Wednesday, August 4, 2010

Rejection

   Not only did I have to deal with sick kids yesterday, but I got my fifth rejection. I know 'they' say that rejection doesn't mean much, that you have to have a thick skin to be a part of this business, and that pretty much all writers received tons of rejections before their first novel was published.
   That doesn't stop it from stinging just a little bit.
   No one likes to be rejected. I watched the Bachelorette finale last night and was thinking about how people who go on that show barely know the Bachelor/Bachelorette who they are fighting to win in the end. And yet, they still feel hurt and disappointed when they are rejected and kicked off the show.
   This isn't that much different. Agents know me not at all, and at most they've read the first chapter or two of my book, but I'm still being rejected for whatever reason. I think that's the hardest part- that I don't know the reason. It could be my title, my word count, the synopsis in my query letter, or the query letter as a whole. It could be my credentials (or lack thereof) or the fact that I either didn't include personal information about them or that I did and it seems like I'm brown-nosing. Or maybe they make it past all that and it's my book after all- at least the first 5-10 pages which is the most I'm allowed to send.
   That is what makes this business- and rejections- tough.

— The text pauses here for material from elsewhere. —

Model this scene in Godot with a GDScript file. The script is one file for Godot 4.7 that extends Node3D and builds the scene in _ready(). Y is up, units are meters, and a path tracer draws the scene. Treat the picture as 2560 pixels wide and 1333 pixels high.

Because if I knew what was wrong, what I had to fix or work on, then I would do it 100 percent. But I get no feedback whatsoever and therefore have to keep on like I am and hope that I just haven't found the right person yet and that they are out there somehwere, just waiting for a book like mine.
   I hope I don't sound whiny. I realize that agents are inundated with hundreds, sometimes thousands of query letters and that there is no possible way they can spend time giving feedback to each one. I'm just commenting on the difficulty of it all and how, no matter what anyone says, rejections still sting.
   All writers say don't give up. I'm not giving up. Because deep down I believe in my book. I love my book. I'm passionate about it and I want other people to read it and love it like I do.